##### SOURCE DATA #####

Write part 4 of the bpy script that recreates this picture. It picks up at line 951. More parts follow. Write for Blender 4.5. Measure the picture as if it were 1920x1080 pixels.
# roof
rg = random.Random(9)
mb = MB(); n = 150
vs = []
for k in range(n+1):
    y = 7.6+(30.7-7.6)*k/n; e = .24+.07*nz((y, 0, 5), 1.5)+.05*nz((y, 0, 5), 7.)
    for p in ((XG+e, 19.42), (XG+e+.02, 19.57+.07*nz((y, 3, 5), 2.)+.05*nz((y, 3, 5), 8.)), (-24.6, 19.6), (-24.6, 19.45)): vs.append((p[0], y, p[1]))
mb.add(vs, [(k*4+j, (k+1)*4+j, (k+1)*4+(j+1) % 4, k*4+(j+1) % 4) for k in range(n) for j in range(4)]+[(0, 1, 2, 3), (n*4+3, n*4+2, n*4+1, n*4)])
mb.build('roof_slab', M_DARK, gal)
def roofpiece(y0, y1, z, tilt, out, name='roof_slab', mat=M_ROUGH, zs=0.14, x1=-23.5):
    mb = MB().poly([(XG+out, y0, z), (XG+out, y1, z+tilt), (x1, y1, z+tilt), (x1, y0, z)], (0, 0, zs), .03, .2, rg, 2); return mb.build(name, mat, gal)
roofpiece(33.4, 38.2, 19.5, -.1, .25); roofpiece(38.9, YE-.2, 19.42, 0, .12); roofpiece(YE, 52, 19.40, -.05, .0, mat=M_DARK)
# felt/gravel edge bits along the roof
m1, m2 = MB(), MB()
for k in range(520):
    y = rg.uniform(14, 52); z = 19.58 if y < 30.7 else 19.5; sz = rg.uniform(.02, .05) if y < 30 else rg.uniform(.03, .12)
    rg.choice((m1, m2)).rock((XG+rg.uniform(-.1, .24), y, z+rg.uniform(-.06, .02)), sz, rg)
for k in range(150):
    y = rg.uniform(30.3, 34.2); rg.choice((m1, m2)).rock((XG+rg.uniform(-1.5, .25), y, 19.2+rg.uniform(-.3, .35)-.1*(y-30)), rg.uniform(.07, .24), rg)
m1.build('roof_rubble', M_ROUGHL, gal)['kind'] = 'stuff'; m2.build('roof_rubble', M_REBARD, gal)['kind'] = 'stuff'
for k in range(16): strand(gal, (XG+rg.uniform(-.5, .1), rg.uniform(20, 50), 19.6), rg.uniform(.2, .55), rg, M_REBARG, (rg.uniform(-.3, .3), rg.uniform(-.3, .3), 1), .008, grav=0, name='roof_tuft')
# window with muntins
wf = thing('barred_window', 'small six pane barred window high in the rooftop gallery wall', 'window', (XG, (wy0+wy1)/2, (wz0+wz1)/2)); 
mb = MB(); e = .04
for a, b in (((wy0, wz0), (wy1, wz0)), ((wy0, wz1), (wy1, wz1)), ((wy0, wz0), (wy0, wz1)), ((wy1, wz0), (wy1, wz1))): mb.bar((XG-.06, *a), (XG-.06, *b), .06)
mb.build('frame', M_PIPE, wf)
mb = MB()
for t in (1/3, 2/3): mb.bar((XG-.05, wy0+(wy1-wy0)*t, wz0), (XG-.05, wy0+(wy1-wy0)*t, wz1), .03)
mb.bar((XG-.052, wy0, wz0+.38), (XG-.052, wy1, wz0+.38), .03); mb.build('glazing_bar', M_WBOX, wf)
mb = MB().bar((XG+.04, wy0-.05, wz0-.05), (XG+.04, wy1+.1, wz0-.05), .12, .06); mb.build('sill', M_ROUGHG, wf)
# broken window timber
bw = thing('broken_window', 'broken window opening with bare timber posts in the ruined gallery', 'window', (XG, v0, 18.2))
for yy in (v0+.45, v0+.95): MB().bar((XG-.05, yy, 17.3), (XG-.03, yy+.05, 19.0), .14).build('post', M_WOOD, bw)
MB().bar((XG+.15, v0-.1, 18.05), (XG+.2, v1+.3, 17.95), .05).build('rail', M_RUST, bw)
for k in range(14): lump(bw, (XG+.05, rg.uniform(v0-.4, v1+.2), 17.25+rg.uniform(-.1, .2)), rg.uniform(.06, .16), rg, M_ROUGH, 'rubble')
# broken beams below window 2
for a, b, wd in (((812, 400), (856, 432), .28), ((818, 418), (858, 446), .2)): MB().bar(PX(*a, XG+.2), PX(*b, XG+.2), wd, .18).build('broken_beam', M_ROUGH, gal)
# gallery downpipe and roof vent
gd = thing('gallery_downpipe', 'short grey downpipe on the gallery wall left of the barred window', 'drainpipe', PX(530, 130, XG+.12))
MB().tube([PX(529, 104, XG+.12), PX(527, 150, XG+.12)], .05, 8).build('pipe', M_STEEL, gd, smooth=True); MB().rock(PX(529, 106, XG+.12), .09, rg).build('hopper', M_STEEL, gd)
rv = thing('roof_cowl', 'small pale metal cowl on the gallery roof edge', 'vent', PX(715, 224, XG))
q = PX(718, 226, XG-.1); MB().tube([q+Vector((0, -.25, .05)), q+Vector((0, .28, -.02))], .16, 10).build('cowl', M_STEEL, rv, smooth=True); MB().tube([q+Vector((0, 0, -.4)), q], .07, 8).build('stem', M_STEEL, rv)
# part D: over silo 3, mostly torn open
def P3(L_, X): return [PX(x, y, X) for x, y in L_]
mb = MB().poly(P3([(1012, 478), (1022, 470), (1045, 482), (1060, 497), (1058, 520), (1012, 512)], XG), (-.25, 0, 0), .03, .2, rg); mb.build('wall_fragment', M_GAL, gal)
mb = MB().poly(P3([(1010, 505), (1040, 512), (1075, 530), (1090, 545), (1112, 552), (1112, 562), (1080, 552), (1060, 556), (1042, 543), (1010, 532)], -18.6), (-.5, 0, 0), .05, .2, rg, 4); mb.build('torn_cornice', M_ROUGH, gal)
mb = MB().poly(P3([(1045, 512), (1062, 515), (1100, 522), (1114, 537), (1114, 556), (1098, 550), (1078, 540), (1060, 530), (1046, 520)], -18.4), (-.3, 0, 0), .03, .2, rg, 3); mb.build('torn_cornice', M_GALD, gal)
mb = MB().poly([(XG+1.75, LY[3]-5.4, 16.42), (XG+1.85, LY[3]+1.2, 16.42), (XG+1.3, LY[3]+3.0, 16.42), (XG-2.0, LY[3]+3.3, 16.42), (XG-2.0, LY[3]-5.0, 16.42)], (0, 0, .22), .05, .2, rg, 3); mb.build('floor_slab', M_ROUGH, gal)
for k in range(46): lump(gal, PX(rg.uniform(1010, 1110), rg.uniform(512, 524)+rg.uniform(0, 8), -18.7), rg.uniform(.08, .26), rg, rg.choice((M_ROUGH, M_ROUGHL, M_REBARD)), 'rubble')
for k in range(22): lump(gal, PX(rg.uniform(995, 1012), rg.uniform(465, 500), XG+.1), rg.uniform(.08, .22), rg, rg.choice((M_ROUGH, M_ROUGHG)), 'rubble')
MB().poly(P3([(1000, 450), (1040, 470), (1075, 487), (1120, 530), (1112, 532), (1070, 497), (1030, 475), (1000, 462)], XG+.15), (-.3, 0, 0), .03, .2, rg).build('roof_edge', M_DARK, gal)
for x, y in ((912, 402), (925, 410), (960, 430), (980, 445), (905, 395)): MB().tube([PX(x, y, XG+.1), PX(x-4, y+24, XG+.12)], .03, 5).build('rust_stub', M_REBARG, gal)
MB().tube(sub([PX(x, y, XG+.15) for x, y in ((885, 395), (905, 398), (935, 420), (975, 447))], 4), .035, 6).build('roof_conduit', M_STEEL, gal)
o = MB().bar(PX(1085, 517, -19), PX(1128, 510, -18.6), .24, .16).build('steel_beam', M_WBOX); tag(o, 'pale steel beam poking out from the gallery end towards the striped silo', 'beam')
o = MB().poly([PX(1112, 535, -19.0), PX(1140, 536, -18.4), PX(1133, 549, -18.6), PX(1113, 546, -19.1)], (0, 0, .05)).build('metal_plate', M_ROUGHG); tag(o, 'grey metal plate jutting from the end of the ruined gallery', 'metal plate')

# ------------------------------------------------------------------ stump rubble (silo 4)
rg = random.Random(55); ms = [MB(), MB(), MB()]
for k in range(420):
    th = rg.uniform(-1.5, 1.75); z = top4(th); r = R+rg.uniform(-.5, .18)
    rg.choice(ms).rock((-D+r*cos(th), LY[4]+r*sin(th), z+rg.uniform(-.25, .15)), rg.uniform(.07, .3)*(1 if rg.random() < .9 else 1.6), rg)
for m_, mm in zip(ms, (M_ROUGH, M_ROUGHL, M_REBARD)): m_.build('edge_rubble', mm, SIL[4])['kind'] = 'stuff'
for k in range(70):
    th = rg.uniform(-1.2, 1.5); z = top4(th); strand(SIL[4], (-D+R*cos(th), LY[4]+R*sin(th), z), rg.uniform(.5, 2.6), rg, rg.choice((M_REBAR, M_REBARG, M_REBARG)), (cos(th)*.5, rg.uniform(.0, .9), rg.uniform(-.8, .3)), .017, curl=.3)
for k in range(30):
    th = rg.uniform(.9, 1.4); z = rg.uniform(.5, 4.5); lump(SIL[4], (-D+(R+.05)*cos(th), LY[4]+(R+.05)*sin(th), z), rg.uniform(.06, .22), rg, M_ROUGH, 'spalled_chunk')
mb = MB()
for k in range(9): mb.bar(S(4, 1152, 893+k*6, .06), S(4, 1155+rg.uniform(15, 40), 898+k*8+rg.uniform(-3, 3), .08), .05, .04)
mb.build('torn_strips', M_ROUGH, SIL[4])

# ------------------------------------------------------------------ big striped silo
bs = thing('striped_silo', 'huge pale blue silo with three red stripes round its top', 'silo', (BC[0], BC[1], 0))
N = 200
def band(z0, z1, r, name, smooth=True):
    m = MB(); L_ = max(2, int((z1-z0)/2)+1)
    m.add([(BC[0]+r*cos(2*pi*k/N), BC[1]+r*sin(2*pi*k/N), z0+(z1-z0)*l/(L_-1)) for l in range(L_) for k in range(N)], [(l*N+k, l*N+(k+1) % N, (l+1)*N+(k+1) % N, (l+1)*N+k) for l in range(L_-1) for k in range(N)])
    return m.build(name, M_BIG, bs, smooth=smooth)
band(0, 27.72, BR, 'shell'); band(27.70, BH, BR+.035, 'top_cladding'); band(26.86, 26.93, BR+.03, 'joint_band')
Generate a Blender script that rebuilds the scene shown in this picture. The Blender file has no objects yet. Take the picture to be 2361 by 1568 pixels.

#####

Go through the listing above and return every line where the word "Blender" occurs.

● CORRECT RESULT
Write part 4 of the bpy script that recreates this picture. It picks up at line 951. More parts follow. Write for Blender 4.5. Measure the picture as if it were 1920x1080 pixels.
Generate a Blender script that rebuilds the scene shown in this picture. The Blender file has no objects yet. Take the picture to be 2361 by 1568 pixels.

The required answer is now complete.